Pensions - Articles - PPF can take the strain after Carillion insolvency


Carillion’s dramatic and sudden insolvency is likely to push its 13 defined benefit (DB) schemes, and their 28,000 members, into the Pension Protection Fund (PPF). However, as reports emerge of a combined section 179 (s179) shortfall of as much as £0.9bn, First Actuarial says that the PPF is well-equipped to absorb this.
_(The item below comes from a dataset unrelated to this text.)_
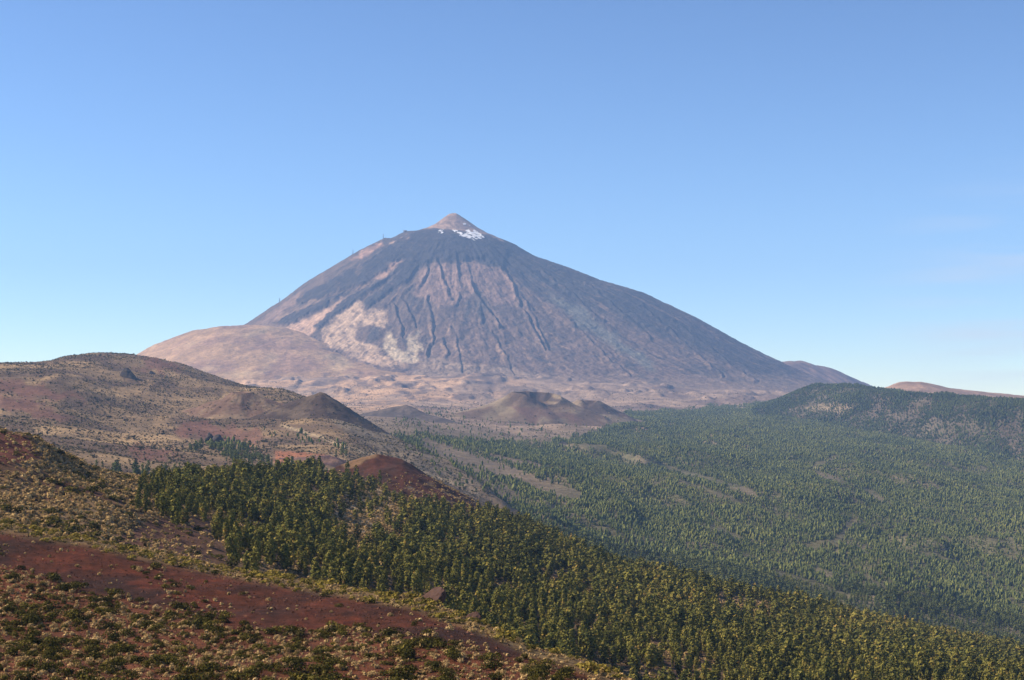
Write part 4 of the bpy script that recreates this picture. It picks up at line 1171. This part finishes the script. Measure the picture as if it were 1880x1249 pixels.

 As at 31 March 2017, the PPF was 121% funded with £6.1bn of reserves. The impact on the PPF’s reserves of Carillion’s DB schemes falling into the PPF is likely to be lower than £0.9bn, as the PPF doesn’t fund itself on the same assumptions as those used in a s179 valuation – which is used to determine the PPF levy for individual schemes – and there may also be some debt recovered.
  
 According to the PPF 7800 Index, at the end of December 2017, the 5,588 PPF-eligible DB schemes had an aggregate deficit of £103.8bn. Of those 5,588 schemes, 3,710 schemes were in deficit to the tune of a combined £210bn. On the face of it, this points towards a bleak future, prompting the CEO of a large independent financial advisory firm to ask: “how many more big hits can the PPF take?”
  
 But what these snapshot figures hide, is that the PPF continues to go from strength-to-strength, and the financial position of the UK’s 6,000 DB schemes remains healthy.
  
 For example, the PPF’s reserves at 31 March 2017 were £2bn higher than the previous year, as a result of strong investment performance, income from levies and lower than expected claims volumes, and the PPF remains on target to be “financially self-sufficient” (or levy-free) by 2030. In addition, according to the PPF 7800 Index, the number of DB schemes in surplus on a s179 basis has increased from 1,482 out of 5,794 (or 26%) at 31 March 2017, to 1,878 out of 5,588 (or 34%) at 31 December 2017.
  
 First Actuarial’s Best estimate (FAB) Index – which provides the best estimate position of the UK’s 6,000 DB pension schemes calculated using the best estimate expected return on the assets held by those schemes – remained strong over December, with a month-end surplus of £357bn, and a healthy 129% funding ratio.
  
 First Actuarial Partner Rob Hammond said: “It is a sad day for the 20,000 UK employees of Carillion whose future remains uncertain. But it is important that Carillion’s pension scheme members (and members of other defined benefit schemes) know that their pensions are protected.
  
 “The PPF can take the strain of Carillion’s £0.9bn section 179 shortfall – the actual impact on the PPF will be lower than £0.9bn – and it is well-equipped to cope with any future insolvencies. The financial position of the UK’s remaining 6,000 defined benefit schemes will also improve over time as companies continue to plug funding deficits.
  
 “So, we urge members not to fall for scaremongering from unscrupulous advisers using situations like this to encourage people to transfer out of their own valuable, defined benefit schemes.”
  
 The technical bit…
 Over the month to 31 December 2017, the FAB Index remained stable, with the surplus in the UK’s 6,000 defined benefit (DB) pension schemes falling slightly from £358bn to £357bn.
  
 The deficit on the PPF 7800 Index worsened over December from £87.6bn to £103.8bn.
  
 These are the underlying numbers used to calculate the FAB Index.
 
  
 The overall investment return required for the UK’s 6,000 DB pension schemes to be 100% funded on a best estimate basis – the so called ‘breakeven’ (real) investment return – has fallen to minus 0.9% pa. That means the schemes need an overall actual (nominal) return of 2.7% pa for the assets to meet the liabilities.